Student Leaders Noticeably Absent During Recent Campus Uprising

THE UPRISING last week of the University of Michigan students was neither as serious as some alarmists believe nor as harmless as others profess. The spectacle of thousands of high-spirited boys and girls (we cannot call them men and women in this connection), storming in and out of each other’s residences for seven hours at a stretch, doing damage to each other’s property and University property, may not be a cause for alarm or for amusement either. It should however, be the starting-point for some careful consideration on the part of city and campus authorities.

Though University officials were on hand with the Ann Arbor police, during the recent episode, with one responsible element was surprisingly lacking during the height of the disturbance. Where were the student leaders, the officers of campus organizations who seek to exercise increasing power in University life?

The only reason for the mass demonstration of boys being boys and girls being girls the other night is the spiral of youthful spirits. It is this same phenomenon of mass psychology which, in countries behind the Iron Curtain, is used to carry political heresy into power in defiance of law and order. Here on the University campus, the disturbance coincided with the arrival of spring and it started with nothing more tangible than a trumpet call sounding on the early evening air.

WHAT happened thereafter and throughout the evening is a caution, not a catastrophe. When University boys stormed into the girls’ dormitories, breaking through barred doorways, climbing up drainpipes and in through windows, invading private rooms and snatching articles of clothing, the University girls retaliated in the only way possible by crashing the Union’s front portals. Pleas from University officials and the presence of local police went unheeded. Reason is rarely effectual with unreasoning mobs and the mob instinct was on the loose for the time being. Irresponsibility was on the rampage.

That no one was seriously hurt and that no major destruction of property took place is a miracle. All that the officials could do was to stand by and hope for the best. They viewed the scene with trepidation until, at one o’clock in the morning, a merciful rainstorm wrote finis to the night’s activity.

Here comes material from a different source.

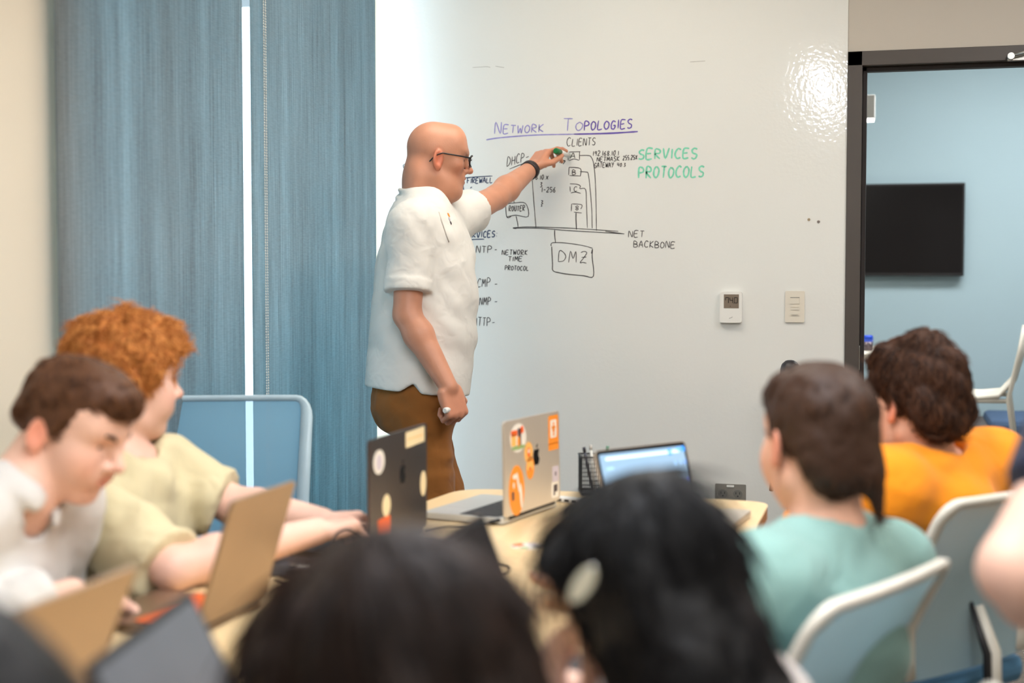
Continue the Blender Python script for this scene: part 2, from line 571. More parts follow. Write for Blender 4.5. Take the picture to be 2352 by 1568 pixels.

Now it is time to take stock. It could happen again with different results. The University needs to have an alert plan ready. As things turned out the other night, the touch of authority was just about as heavy as it dared be without direct and forcible intervention. No one was prepared to step in and stop the amazing goings-on. Such a thing has not taken place on this campus within memory through there have been lesser demonstrations on football week-ends.

NEXT TIME, the outcome may not be so harmless. Non-University elements can enter into the local picture when things get out of hand. Rioting opens the door to criminal and subversive elements if they choose to precipitate or manipulate such a situation to their own ends.

In making plans to curb campus mass efforts, student leadership is an indispensable factor. What tear gas and water hoses cannot control can sometimes be influenced by a word from one’s respected fellows. No instance was reported the other night of responsible, mature student intervention. The campus has a Student Legislature, each dormitory has its elected head. These student representatives have a responsibility to exert in time of need.

The Ann Arbor police were called upon to handle a major campus crisis. It is time for University officials to enlist student leaders in a joint plan with city authorities lest we forget how lucky we were in the rain that ended the recent display of mass force.